As they chat, this grandfather many times over -- he claims to be a retired police chief -- steadily starts to fall for her, purely platonically it would seem. As the days and weeks pass we follow this "gradually growing friendship", as Sasha styles it. He showers her with gifts, takes her to the opera, to restaurants, to nightclubs -- in short, gives her the time of her life.
Of course, it is all too good to be true. Far from being a bastion of the law, Val has been a lifetime breaker of it -- a godfather of crime involved in prostitution and all manner of other rackets. We learn this from Ashley (Terence Booth), a genuine cop who moves into the flat below and becomes another of Sasha's pals.
All the simmering trouble bursts into the open when one of Val's 'girls', the tarty Charmaine (Eliza Hunt), tells a few home truths at a disastrous dinner party hosted by Sasha -- classic Ayckbourn mealtime scene.

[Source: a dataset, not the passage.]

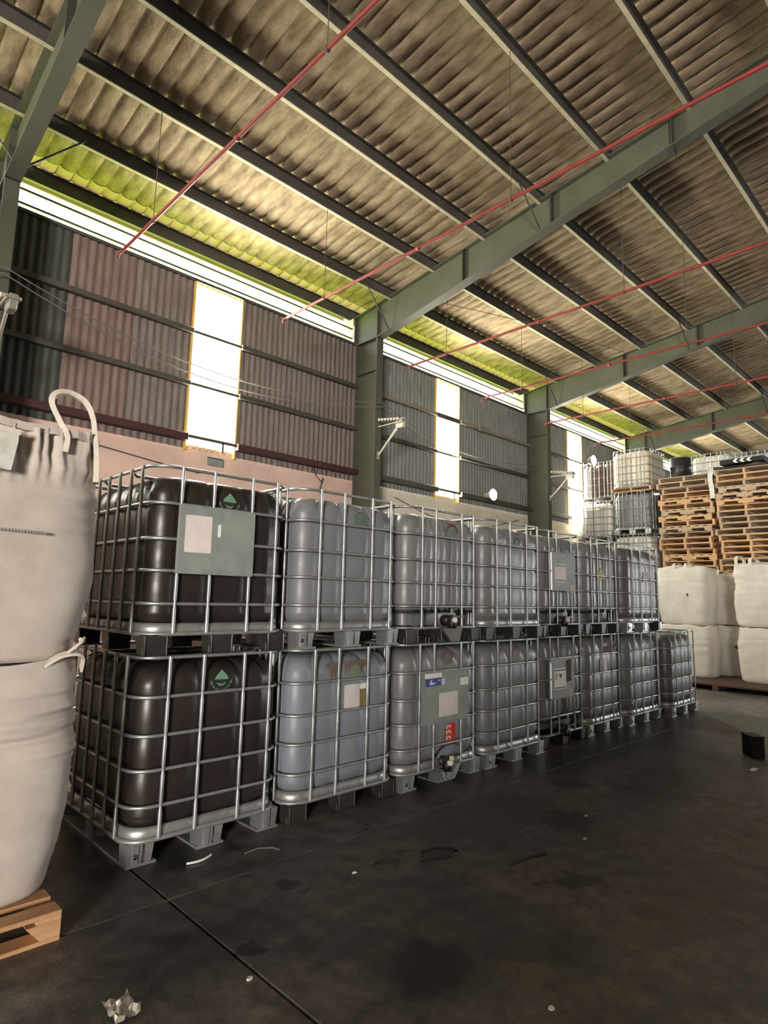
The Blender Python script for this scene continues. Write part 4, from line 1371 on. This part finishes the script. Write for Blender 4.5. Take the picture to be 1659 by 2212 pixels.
# lifting loops squeezed out between the two bags
MB().ribbon([(0.30, -0.44, 1.03), (0.36, -0.47, 1.075), (0.43, -0.47, 1.085), (0.47, -0.44, 1.06), (0.48, -0.40, 1.0)], 0.045, 0.012, (0.2, 1, 0.3)).build('lift_loop', belt_mat, lb)
MB().ribbon([(0.39, -0.475, 1.09), (0.44, -0.47, 1.13), (0.46, -0.44, 1.14), (0.45, -0.40, 1.09)], 0.035, 0.012, (0.6, 1, 0.2)).build('lift_loop', belt_mat, lb)
MB().tube([(0.02, -0.495, 0.45), (0.05, -0.5, 0.452), (0.09, -0.5, 0.455)], 0.009, 5).build('stain', mat('grey_smudge', (0.25, 0.2, 0.2), 0.8), lb)

ub = thing('bulk_bag', 'upper grey-white bulk bag with a standing loop and a document pouch, left edge', 'bag', (BX, BY, 1.170))
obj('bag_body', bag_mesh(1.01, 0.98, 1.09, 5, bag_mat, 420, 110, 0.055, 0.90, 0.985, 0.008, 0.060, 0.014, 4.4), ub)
MB().ribbon([(0.29, -0.49, 0.98), (0.295, -0.485, 1.06), (0.265, -0.46, 1.13), (0.225, -0.44, 1.22), (0.245, -0.42, 1.275), (0.31, -0.40, 1.30), (0.385, -0.40, 1.275), (0.425, -0.41, 1.20), (0.437, -0.43, 1.10), (0.445, -0.45, 1.0), (0.450, -0.46, 0.86)],
           0.05, 0.024, (0.35, 1, 0.1)).build('lift_loop', belt_mat, ub)
pp = MB()
poly = [(-0.18, 0.86), (0.055, 0.845), (0.072, 0.98), (0.07, 1.02), (-0.18, 1.05)]
pp.prism(poly, 'Y', -0.575, -0.570)
po = pp.build('document_pouch', film_mat, ub)
po['label'] = 'clear document pouch'
MB().prism([(-0.18, 1.03), (0.075, 1.005), (0.08, 1.03), (-0.18, 1.06)], 'Y', -0.578, -0.50).build('pouch_hem', belt_mat, ub)
# gathered hem of the bag mouth and the spout flap folded over the top
hem = []
for q in range(30):
    u = q / 29
    x = -0.48 + 0.95 * u
    hem.append((x, -0.487 + 0.010 * noise.noise(Vector((q * 0.9, 0, 2))) + 0.10 * max(0, (u - 0.85) / 0.15) ** 2, 1.075 + 0.014 * noise.noise(Vector((q * 0.7, 4, 1)))))
MB().ribbon(hem, 0.04, 0.012, (0, 0.25, 1)).build('hem', bag_mat, ub)
rows = []
for j in range(8):
    v = j / 7
    rows.append([(-0.50 + 0.58 * i / 9 - 0.10 * v * (i / 9), -0.42 + 0.05 * j + 0.02 * noise.noise(Vector((i * 0.6, j * 0.7, 9))),
                  1.09 + 0.17 * math.sin(PI * min(1, v * 1.05) * 0.5) * (1 - (i / 9) ** 3) + 0.02 * noise.noise(Vector((i * 0.5, j * 0.6, 1)))) for i in range(10)])
MB().grid(rows).grid([[(x, y + 0.004, z + 0.008) for x, y, z in r] for r in rows]).build('spout_flap', bag_mat, ub, fixn=False)
pr = MB()
rng = random.Random(3)
x = -0.42
while x < 0.225:
    w_ = rng.choice([0.006, 0.008, 0.010])
    if not (-0.012 < x < 0.008):
        pr.box(x, -0.5475, 0.585 - 0.02 * x, x + w_, -0.535, 0.596 - 0.02 * x)
    x += w_ + 0.0035
po = pr.build('printed_line', mat('faded_grey_print', (0.30, 0.275, 0.255), 0.8), ub)
po['label'] = 'faded printed line of small capitals'

# unseen pair of bags added behind the foreground pair to block side light
pallet('wooden_pallet', 'unseen wooden pallet under the light-blocking bags added behind the foreground pair', (0.50, 4.78, 0), 0, 1.12, 1.05, PH, wood_new, None)
for k in range(2):
    t = thing('bulk_bag', ('lower' if k == 0 else 'upper') + ' unseen white bulk bag added behind the foreground pair to block light', 'bag', (0.52, 4.78, PH + 1.07 * k))
    obj('bag_body', bag_mesh(1.0, 0.98, 1.05, 21 + k, bag_mat, 64, 36, 0.03, 0.93, 0.97, 0.012, 0.0, 0.01, 5.0, crown=0.0), t)
# bags in the distance, standing two high on a brown plank platform
pf = thing('plank_platform', 'low dark brown plank platform under the distant white bulk bags', 'platform', (0, 0, 0))
for q in range(15):
    x = 12.05 + 0.155 * q
    MB().box(x, 2.4, 0.08, x + 0.145, 5.25, 0.11).build('plank', wood_dark, pf)
for y in (2.5, 3.85, 5.1):
    MB().box(12.05, y - 0.05, 0, 14.38, y + 0.05, 0.08).build('bearer', wood_dark, pf)
FB = [((13.24, 4.66, 0.11), 0.68, 1.02, 0.985, 11, 'lower white bulk bag directly behind the far end of the container row'),
      ((14.01, 4.06, 0.11), 0.72, 0.84, 0.985, 12, 'lower white bulk bag set back in the gap between its two neighbours'),
      ((13.24, 3.18, 0.11), 0.68, 1.06, 0.985, 13, 'lower white bulk bag farthest right at the picture edge'),
      ((13.24, 4.67, 1.12), 0.68, 1.00, 1.11, 14, 'upper white bulk bag directly behind the far end of the container row'),
      ((14.02, 4.05, 1.12), 0.70, 0.82, 0.96, 15, 'upper white bulk bag with curled loops, set back in the gap between its neighbours'),
      ((13.24, 3.19, 1.12), 0.68, 1.08, 1.14, 16, 'upper white bulk bag with two upright loops at the right picture edge')]
for k, (loc, dx, wy, hh, sd, lab) in enumerate(FB):
    t = thing('bulk_bag', lab, 'bag', loc, 0, 'distant bulk bags')
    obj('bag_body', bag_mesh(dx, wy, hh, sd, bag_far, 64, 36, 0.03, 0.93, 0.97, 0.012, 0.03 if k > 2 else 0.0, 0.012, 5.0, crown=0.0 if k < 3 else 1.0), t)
    if k > 2:
        for yy, hl in ((wy * 0.42, 0.17), (wy * 0.20, 0.13)):
            if k == 3:
                yy, hl = yy - 0.30, 0.09
            MB().ribbon([(-0.30, yy, hh - 0.10), (-0.30, yy + 0.01, hh + hl * 0.6), (-0.27, yy, hh + hl), (-0.20, yy - 0.05, hh + hl), (-0.16, yy - 0.09, hh + hl * 0.5), (-0.18, yy - 0.10, hh - 0.06)],
                        0.07, 0.008, (0.5, 1, 0)).build('lift_loop', belt_mat, t)
    if k in (0, 3, 1):
        MB().box(-dx * 0.53, -0.14, 0.55, -dx * 0.515, -0.11, 0.60).build('dark_mark', black_ink, t)

# ---------------------------------------------------------------- small things on the floor
bk = thing('dark_block', 'small dark upright block standing alone on the floor at the right', 'block', (7.2, 1.97, 0), 0.72)
MB().box(-0.11, -0.06, 0.0, 0.11, 0.06, 0.20).build('block_body', mat('dark_block_paint', (0.016, 0.012, 0.010), 0.8), bk, bevel=0.008)
MB().box(-0.115, -0.065, 0.2, 0.115, 0.065, 0.212).build('top_plate', MATS['dark_block_paint'], bk, bevel=0.003)
tag(MB().box(6.55, 1.80, 0.0, 6.68, 1.84, 0.006).build('paper_strip', scrap_mat), 'short pale paper strip on the floor just before the dark block', 'paper')
arc = [(1.78 + 0.16 * q / 10, 3.345 - 0.022 * math.sin(PI * q / 10) + 0.02 * q / 10, 0.008) for q in range(11)]
tag(MB().tube(arc, 0.007, 6).build('plastic_strip', scrap_mat), 'curved white plastic strip on the floor before the first container', 'strip')
# crumpled wrapper
rows = []
for j in range(9):
    rows.append([(1.0 + 0.012 * i + 0.01 * noise.noise(Vector((i, j, 0.5))), 2.31 + 0.017 * j + 0.012 * noise.noise(Vector((i, j, 4.5))), 0.006 + 0.035 * abs(noise.noise(Vector((i * 0.8, j * 0.9, 7.1))))) for i in range(9)])
w0 = MB().grid(rows, smooth=False)
tag(w0.build('crumpled_wrapper', foil_mat, fixn=False), 'crumpled pale foil wrapper on the dark floor at the bottom left', 'wrapper')
cp = [(2.86, 2.55, 0.006), (2.9, 2.60, 0.006), (3.02, 2.58, 0.006), (3.08, 2.50, 0.006), (3.06, 2.44, 0.006), (2.95, 2.45, 0.006), (2.84, 2.50, 0.006), (2.80, 2.52, 0.006)]
tag(MB().tube(cp, 0.006, 5).build('cord', cord_mat), 'loop of thin black cord lying on the open floor', 'cord')
cp = [(2.52, 2.62, 0.006), (2.58, 2.66, 0.006), (2.64, 2.65, 0.006), (2.66, 2.60, 0.006), (2.72, 2.60, 0.006)]
tag(MB().tube(cp, 0.005, 5).build('cord', cord_mat), 'short curled bit of black cord left of the larger cord loop', 'cord')
tag(MB().tube([(3.15, 2.14, 0.007), (3.3, 2.13, 0.007), (3.45, 2.09, 0.007)], 0.007, 6).build('thin_rod', cord_mat), 'short dark stick lying on the floor below the cord loop', 'stick')
cp = [(2.10, 3.26, 0.006), (2.2, 3.27, 0.006), (2.27, 3.22, 0.006), (2.28, 3.17, 0.006)]
tag(MB().tube(cp, 0.006, 5).build('strap_scrap', mat('dull_strap', (0.12, 0.10, 0.08), 0.7)), 'curved dull strap scrap on the floor right of the white strip', 'strap')
rng = random.Random(8)
for (x, y), lab in (((3.85, 2.05), 'tiny bright scrap on the floor beside the largest round stain'), ((2.42, 2.66), 'tiny pale paper scrap before the second bottom container'),
                    ((1.49, 2.23), 'tiny pale crumb beside the floor joint at the bottom left'), ((2.95, 3.13), 'dark crumb before the second container'),
                    ((2.22, 1.33), 'tiny pale scrap near the bottom edge of the picture'), ((4.25, 2.25), 'small pale scrap right of the largest round stain'), ((1.98, 1.22), 'tiny pale scrap at the very bottom edge')):
    mb = MB()
    pts = [(x + 0.022 * math.cos(a * PI / 3) * rng.uniform(0.5, 1), y + 0.013 * math.sin(a * PI / 3) * rng.uniform(0.5, 1)) for a in range(6)]
    mb.prism(pts, 'Z', 0.0, 0.006)
    tag(mb.build('scrap', scrap_mat if 'dark' not in lab else cord_mat), lab, 'scrap')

This is an entertaining, thought-provoking play. Its main theme is that 'we are who we are' and that it is almost impossible to re-invent ourselves to suit changed circumstances. Sasha will ever be the bumpkin, Val the villain.
The trouble is that it all rather goes on a bit -- two hours 40 minutes with interval.
Another director might have taken the red pencil to parts of the script. But this director is Sir Alan himself.